Chaos broke out in the final seconds of the session when Max Verstappen lost control of his Red Bull, triggering local yellow flags. Antonelli, running directly behind Verstappen, aborted his lap entirely — believing the warning to be a double yellow, which requires drivers to be prepared to stop. In fact, it was a single yellow, which demands only a reduction in speed.

“I don’t know why, but I thought it was a double yellow, so I aborted completely and missed the front row,” Antonelli said after qualifying. “I shouldn’t have done that. That was my mistake.”

Team-mate George Russell made the opposite call, lifting just enough to satisfy the regulations and banking the lap that secured pole position.

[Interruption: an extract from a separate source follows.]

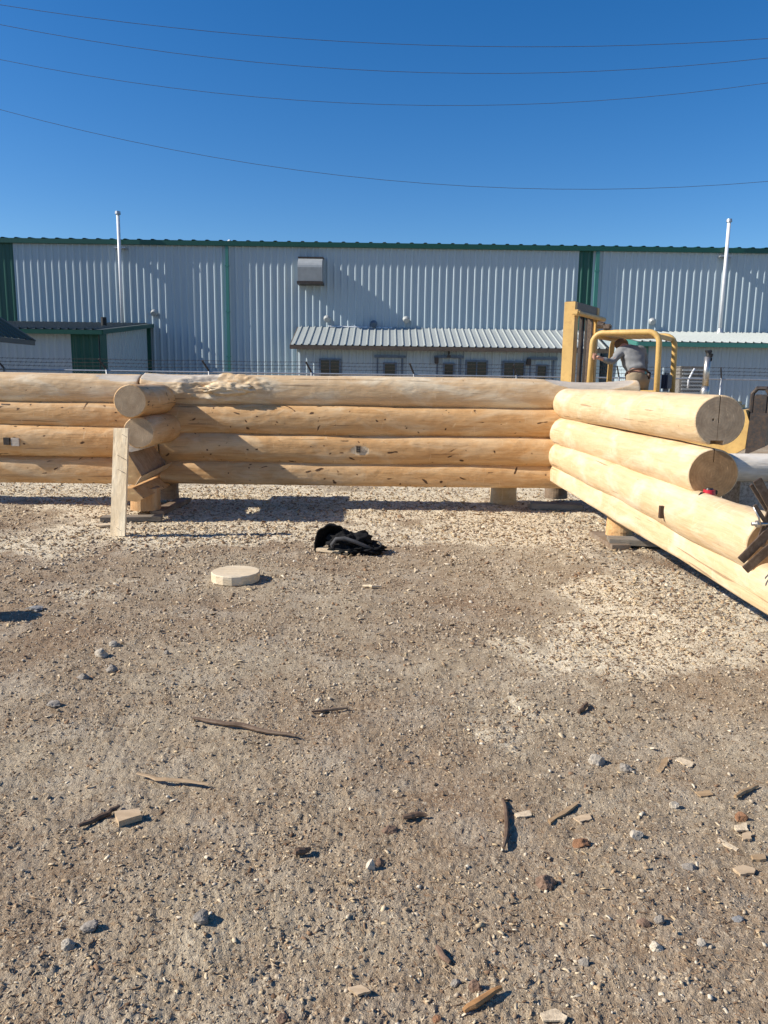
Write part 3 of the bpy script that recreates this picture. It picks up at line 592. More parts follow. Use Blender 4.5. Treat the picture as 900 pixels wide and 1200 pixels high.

Russell will be joined on the front row by Ferrari’s Charles Leclerc, while Lewis Hamilton lines up third and Antonelli fourth.

Former Formula 1 driver Karun Chandhok offered context for why the two Mercedes drivers responded so differently to the same flag. “This is perhaps George knowing the rules and that you have to have the diagonal double yellow. He also had a bit more time to react,” Chandhok said, referencing the visual distinction between the two flag types.

Chandhok added that Antonelli’s position on track made the error understandable, if still costly. “When he came up to that yellow flag, he was the car behind Max Verstappen. He didn’t have much time to see it, and in a high-speed corner your eyeline is to the right, looking at the apex. I am sure he is disappointed, but he shouldn’t beat himself up too much.”

The incident highlights the fine margins that separate experience from instinct at the top level of the sport. For Antonelli, in only his debut Formula 1 season, the Austrian Grand Prix qualifying session offered both a glimpse of genuine pace and a sharp lesson in the detail that defines the difference between the front row and the second.